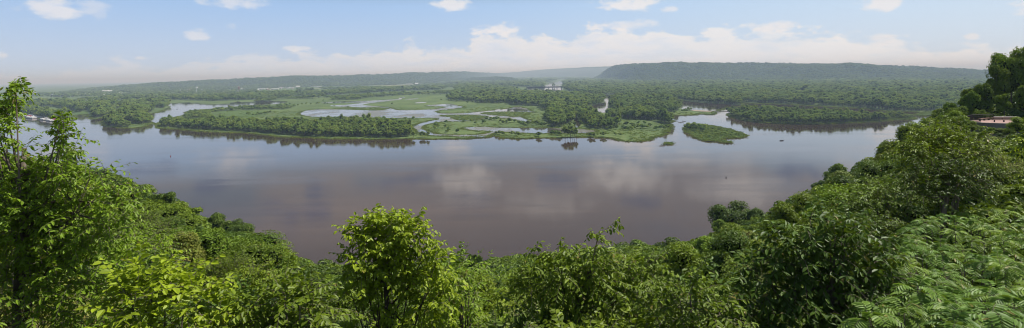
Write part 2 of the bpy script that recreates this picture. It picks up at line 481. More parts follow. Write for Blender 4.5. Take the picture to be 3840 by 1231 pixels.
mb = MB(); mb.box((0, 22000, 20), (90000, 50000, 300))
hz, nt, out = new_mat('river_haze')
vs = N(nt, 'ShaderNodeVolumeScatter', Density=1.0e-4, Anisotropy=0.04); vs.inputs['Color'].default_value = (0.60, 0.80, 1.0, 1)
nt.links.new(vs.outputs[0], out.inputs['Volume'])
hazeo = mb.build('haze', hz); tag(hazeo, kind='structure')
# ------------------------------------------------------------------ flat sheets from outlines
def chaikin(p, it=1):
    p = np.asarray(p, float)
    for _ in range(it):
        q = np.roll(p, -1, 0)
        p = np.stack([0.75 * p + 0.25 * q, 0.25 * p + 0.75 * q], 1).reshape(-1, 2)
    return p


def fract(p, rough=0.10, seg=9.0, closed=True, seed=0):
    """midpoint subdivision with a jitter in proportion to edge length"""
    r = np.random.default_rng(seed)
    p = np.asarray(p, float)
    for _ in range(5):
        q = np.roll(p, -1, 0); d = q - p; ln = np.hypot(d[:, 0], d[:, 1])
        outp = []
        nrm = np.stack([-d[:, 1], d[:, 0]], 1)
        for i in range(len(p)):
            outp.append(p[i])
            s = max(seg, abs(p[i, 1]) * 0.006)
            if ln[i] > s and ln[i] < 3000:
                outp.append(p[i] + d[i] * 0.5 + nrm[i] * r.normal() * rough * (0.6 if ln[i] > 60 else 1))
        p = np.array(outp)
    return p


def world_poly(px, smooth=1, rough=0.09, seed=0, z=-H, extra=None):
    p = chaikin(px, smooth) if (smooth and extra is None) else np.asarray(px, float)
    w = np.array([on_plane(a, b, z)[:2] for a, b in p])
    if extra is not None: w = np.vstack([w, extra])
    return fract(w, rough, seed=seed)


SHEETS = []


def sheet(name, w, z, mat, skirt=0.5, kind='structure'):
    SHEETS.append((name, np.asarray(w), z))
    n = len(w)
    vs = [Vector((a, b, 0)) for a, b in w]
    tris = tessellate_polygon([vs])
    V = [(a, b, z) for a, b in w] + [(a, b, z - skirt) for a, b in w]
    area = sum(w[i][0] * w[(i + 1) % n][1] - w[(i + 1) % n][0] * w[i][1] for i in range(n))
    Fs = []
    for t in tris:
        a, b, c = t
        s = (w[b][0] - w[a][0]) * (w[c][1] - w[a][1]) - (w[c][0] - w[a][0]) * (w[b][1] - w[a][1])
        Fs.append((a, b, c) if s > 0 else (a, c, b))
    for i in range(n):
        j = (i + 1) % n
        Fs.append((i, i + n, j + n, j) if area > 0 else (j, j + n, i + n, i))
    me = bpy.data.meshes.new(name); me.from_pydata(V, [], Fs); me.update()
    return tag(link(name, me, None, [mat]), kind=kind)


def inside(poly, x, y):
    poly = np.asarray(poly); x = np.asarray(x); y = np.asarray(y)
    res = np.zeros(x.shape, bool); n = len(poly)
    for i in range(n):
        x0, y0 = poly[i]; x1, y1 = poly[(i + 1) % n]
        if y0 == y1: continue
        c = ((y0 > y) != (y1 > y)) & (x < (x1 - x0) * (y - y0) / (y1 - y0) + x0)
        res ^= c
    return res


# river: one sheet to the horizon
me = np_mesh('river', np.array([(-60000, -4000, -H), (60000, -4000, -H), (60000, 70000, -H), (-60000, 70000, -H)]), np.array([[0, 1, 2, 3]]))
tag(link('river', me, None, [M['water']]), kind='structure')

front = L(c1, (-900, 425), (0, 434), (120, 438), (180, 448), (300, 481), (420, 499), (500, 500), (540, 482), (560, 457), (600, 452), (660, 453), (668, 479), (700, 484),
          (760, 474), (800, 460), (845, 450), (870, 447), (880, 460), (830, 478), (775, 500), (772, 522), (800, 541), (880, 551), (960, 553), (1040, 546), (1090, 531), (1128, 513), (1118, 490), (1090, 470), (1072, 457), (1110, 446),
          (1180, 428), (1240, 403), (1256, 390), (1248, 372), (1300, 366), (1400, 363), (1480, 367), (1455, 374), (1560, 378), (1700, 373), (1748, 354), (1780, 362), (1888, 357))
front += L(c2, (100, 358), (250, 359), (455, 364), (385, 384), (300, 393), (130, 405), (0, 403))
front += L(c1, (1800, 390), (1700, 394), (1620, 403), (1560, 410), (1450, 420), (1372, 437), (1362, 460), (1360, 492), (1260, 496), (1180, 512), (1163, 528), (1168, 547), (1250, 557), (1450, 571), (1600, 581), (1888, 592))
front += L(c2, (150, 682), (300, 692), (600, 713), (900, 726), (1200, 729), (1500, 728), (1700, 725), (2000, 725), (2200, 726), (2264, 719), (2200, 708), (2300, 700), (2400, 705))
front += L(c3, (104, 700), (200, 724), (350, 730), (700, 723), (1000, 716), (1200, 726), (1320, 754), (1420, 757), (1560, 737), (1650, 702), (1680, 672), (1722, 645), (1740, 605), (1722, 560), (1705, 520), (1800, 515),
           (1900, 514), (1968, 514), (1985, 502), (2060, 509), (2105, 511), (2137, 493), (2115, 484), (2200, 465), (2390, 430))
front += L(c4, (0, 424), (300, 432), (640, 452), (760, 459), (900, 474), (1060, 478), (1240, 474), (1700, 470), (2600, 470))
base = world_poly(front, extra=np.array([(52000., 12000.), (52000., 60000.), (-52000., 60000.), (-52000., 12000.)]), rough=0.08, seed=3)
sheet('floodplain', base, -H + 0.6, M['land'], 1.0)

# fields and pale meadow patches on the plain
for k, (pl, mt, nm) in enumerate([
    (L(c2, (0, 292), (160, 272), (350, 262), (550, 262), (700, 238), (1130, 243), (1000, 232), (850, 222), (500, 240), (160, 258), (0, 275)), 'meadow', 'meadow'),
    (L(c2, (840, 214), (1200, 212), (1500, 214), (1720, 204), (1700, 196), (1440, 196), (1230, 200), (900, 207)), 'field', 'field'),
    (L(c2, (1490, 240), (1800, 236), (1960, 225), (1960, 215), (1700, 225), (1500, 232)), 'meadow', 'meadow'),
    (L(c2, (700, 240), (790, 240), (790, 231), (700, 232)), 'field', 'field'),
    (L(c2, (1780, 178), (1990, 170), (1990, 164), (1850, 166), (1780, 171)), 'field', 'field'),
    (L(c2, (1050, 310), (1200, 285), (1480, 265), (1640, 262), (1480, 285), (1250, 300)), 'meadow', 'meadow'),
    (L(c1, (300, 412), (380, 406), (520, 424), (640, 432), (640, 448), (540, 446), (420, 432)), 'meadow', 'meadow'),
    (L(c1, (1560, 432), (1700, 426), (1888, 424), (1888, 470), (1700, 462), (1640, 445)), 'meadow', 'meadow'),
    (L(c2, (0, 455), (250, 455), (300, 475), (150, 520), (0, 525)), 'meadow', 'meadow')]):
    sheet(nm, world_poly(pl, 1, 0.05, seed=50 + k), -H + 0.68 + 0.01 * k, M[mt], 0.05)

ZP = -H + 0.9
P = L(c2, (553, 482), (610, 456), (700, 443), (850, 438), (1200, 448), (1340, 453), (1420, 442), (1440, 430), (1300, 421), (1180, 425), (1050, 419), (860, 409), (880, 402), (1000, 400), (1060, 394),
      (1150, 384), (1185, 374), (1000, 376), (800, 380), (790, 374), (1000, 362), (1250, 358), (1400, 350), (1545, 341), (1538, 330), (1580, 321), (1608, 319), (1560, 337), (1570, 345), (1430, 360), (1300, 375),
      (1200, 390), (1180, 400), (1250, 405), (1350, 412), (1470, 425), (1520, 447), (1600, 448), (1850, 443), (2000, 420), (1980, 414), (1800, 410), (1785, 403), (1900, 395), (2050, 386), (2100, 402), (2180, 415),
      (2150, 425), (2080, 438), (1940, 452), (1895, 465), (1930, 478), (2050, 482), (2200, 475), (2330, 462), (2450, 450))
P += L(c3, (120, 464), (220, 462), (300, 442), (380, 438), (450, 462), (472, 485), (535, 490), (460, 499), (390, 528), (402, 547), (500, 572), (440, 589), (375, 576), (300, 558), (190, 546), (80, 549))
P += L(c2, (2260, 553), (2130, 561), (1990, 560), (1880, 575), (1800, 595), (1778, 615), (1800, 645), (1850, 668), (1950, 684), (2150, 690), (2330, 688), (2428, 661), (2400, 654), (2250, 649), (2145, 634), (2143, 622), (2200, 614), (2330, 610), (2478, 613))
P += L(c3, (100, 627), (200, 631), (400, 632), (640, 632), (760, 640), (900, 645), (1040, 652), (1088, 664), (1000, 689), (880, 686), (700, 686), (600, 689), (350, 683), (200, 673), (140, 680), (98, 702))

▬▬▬

Written exercise: Transcribe the opening line of the listing above, please, and every line after it through the line with "SHEETS = []", word for word, without pictures.

Final result:
Write part 2 of the bpy script that recreates this picture. It picks up at line 481. More parts follow. Write for Blender 4.5. Take the picture to be 3840 by 1231 pixels.
mb = MB(); mb.box((0, 22000, 20), (90000, 50000, 300))
hz, nt, out = new_mat('river_haze')
vs = N(nt, 'ShaderNodeVolumeScatter', Density=1.0e-4, Anisotropy=0.04); vs.inputs['Color'].default_value = (0.60, 0.80, 1.0, 1)
nt.links.new(vs.outputs[0], out.inputs['Volume'])
hazeo = mb.build('haze', hz); tag(hazeo, kind='structure')
# ------------------------------------------------------------------ flat sheets from outlines
def chaikin(p, it=1):
    p = np.asarray(p, float)
    for _ in range(it):
        q = np.roll(p, -1, 0)
        p = np.stack([0.75 * p + 0.25 * q, 0.25 * p + 0.75 * q], 1).reshape(-1, 2)
    return p


def fract(p, rough=0.10, seg=9.0, closed=True, seed=0):
    """midpoint subdivision with a jitter in proportion to edge length"""
    r = np.random.default_rng(seed)
    p = np.asarray(p, float)
    for _ in range(5):
        q = np.roll(p, -1, 0); d = q - p; ln = np.hypot(d[:, 0], d[:, 1])
        outp = []
        nrm = np.stack([-d[:, 1], d[:, 0]], 1)
        for i in range(len(p)):
            outp.append(p[i])
            s = max(seg, abs(p[i, 1]) * 0.006)
            if ln[i] > s and ln[i] < 3000:
                outp.append(p[i] + d[i] * 0.5 + nrm[i] * r.normal() * rough * (0.6 if ln[i] > 60 else 1))
        p = np.array(outp)
    return p


def world_poly(px, smooth=1, rough=0.09, seed=0, z=-H, extra=None):
    p = chaikin(px, smooth) if (smooth and extra is None) else np.asarray(px, float)
    w = np.array([on_plane(a, b, z)[:2] for a, b in p])
    if extra is not None: w = np.vstack([w, extra])
    return fract(w, rough, seed=seed)


SHEETS = []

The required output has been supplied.